3月のプレミアムフライデーは年度末 「忙しければ振替実施して」事務局が呼びかけ
プレミアムフライデーが今月末に実施1周年を迎える。昨年の初回実施時には多少盛り上がったものの、その後は月末金曜日になるとツイッターで「自分は関係ない」などの声が上がったまま1年を迎えた。
3月の実施日である30日は、月末に加え、年度末の最終営業日にあたる会社も多く、15時退社が難しくなる可能性が高い。そこでプレミアムフライデー推進委員会は2月15日、
「年度末で定時退社含めた早帰り等の実施が難しい場合には、 例えば別の金曜日に振り替えるなど、柔軟な取組を推奨しております」
と、「振替プレミアムフライデー」の実施を呼び掛けた。
個人消費を目論んでの「月末金曜日」だったのに、振り替えたら意味なくない?
しかし、プレミアムフライデーが導入された経緯を考えると、「振替プレミアムフライデー」は矛盾している。同制度は働き方改革と個人消費の喚起促進を目的に設定されたと言われている。
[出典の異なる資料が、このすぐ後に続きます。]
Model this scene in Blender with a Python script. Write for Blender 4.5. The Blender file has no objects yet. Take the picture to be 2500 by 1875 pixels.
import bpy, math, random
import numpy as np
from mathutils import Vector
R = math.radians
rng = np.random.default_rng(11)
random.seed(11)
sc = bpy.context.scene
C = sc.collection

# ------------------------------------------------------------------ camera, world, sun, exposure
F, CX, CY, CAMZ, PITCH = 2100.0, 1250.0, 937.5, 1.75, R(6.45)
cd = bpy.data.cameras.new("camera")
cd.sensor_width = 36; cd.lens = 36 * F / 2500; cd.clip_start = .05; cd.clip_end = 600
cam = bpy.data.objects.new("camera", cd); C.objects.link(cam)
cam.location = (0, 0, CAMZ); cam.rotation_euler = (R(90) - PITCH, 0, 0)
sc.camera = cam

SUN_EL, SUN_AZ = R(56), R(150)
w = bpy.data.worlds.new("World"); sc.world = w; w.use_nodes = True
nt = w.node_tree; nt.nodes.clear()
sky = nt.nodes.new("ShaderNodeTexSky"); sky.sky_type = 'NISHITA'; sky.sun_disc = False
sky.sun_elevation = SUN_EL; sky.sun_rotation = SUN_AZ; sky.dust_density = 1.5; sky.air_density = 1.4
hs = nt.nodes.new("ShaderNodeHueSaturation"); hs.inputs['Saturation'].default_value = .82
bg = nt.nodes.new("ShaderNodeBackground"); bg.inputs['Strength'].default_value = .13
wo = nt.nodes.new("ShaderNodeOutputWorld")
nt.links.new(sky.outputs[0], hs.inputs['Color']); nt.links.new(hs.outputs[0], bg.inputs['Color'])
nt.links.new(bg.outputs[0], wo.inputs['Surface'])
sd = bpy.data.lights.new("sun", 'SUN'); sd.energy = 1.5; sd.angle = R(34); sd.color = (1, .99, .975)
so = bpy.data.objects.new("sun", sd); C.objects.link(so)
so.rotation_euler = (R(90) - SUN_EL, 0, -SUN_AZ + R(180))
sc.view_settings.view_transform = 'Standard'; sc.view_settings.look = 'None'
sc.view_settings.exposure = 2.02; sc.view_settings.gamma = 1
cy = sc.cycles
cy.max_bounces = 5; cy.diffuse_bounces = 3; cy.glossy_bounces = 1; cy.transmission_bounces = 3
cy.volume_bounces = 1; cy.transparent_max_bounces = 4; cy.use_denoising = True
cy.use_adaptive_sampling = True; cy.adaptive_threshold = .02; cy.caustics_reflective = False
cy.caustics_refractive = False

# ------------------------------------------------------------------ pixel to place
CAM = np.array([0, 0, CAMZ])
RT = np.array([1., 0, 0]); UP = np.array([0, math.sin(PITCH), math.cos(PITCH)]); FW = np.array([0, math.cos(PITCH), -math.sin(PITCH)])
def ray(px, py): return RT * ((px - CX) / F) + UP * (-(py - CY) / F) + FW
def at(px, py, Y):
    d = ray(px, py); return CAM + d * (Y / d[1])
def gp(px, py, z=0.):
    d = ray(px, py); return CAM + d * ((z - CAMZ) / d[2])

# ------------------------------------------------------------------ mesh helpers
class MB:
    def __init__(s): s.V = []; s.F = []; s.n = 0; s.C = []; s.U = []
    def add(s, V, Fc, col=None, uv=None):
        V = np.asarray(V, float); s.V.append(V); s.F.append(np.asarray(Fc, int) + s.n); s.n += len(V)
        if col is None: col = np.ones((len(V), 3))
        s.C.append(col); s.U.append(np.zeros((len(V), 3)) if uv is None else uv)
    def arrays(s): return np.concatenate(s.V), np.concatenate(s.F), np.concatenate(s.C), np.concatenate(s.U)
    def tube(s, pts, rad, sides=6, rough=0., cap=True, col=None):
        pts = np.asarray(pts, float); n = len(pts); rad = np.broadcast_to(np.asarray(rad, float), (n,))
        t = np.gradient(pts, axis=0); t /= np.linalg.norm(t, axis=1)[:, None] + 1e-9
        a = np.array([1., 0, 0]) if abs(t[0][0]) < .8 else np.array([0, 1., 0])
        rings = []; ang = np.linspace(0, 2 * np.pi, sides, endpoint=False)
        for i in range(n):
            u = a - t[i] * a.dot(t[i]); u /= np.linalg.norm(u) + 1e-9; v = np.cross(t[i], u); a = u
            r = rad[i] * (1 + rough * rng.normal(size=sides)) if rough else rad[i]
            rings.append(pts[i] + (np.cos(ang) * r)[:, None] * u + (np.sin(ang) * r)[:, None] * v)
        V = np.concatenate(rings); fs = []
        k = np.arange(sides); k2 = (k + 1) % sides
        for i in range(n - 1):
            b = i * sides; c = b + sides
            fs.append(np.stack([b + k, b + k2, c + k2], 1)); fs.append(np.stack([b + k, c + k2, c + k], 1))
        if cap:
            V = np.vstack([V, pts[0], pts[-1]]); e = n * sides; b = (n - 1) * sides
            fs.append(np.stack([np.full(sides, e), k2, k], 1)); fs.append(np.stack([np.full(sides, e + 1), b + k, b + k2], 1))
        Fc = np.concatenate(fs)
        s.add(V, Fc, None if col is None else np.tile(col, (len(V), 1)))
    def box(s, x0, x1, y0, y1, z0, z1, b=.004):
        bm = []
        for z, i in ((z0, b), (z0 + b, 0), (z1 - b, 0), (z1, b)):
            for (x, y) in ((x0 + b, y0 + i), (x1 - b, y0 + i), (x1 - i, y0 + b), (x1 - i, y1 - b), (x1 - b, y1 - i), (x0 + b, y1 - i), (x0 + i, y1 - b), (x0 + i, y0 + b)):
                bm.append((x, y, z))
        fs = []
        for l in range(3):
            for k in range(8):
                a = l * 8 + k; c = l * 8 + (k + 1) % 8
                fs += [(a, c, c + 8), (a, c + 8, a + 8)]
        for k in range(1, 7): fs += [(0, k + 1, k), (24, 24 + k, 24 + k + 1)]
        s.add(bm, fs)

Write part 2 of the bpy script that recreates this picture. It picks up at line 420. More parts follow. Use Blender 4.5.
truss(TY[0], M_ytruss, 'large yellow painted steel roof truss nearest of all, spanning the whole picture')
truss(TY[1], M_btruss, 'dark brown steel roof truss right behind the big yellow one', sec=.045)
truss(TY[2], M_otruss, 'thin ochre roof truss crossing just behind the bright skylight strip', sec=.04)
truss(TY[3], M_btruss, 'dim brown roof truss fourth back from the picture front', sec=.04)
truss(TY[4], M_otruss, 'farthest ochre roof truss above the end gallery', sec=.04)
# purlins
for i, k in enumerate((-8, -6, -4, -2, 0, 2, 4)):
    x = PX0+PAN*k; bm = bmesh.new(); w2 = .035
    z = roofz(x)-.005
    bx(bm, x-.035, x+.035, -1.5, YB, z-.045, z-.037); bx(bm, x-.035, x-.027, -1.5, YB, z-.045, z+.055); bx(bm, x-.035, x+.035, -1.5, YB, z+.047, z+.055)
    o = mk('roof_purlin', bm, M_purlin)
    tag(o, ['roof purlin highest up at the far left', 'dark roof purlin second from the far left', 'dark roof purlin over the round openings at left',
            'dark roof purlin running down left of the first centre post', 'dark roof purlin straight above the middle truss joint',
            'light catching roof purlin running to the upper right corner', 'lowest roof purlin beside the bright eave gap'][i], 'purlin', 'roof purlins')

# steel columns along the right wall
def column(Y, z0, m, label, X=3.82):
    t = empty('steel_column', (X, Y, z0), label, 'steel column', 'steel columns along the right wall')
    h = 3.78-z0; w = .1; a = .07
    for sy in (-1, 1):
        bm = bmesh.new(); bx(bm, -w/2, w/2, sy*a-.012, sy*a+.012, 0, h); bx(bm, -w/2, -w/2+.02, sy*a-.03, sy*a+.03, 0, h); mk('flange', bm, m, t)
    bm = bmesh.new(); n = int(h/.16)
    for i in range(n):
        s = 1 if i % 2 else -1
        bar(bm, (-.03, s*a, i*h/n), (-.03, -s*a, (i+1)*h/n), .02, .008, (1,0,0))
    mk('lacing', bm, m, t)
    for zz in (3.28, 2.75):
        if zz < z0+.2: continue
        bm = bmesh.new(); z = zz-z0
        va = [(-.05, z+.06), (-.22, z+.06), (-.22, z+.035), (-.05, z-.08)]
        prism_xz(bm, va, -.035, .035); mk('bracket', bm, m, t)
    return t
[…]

月末金曜日になったのも、給料日後の週末にあたる企業が多いことから、消費喚起に望ましいと考えられたためだ。経産省の消費流通政策課(取材当時は流通政策課)の担当者は昨年6月、キャリコネニュースの取材に「元々は消費喚起が目的」と答えている。
それなのに、財布の中身が最も心許ない時期でも構わずに振替実施を推奨するのは、臨機応変といえば聞こえはいいが、迷走している印象も受ける。
推進協議会が毎月のプレミアムフライデーに設定しているテーマともずれが生じる。3月のテーマは「お花見」だが、ウェザーニュースが2月15日に発表したデータでは、東京の開花予想日は3月22日だった。他の主要都市も、福岡が21日、名古屋が23日となっている。仮にプレミアムフライデーを一週間前倒して3月23日に実施したところで、花見を楽しめるほど桜は咲いていない。
ちなみに、DeNAトラベルが1月9日に発表した調査では、2017年12月下旬から2018年1月頭の時点で、勤め先でプレミアムフライデーを実施していると答えた人は10.6%しかいなかった。導入前にはEY総合研究所が「経済効果は5000億円超」と謳っていたが、振り替えてまで実施する意義はあるのか、疑問が残るところだ。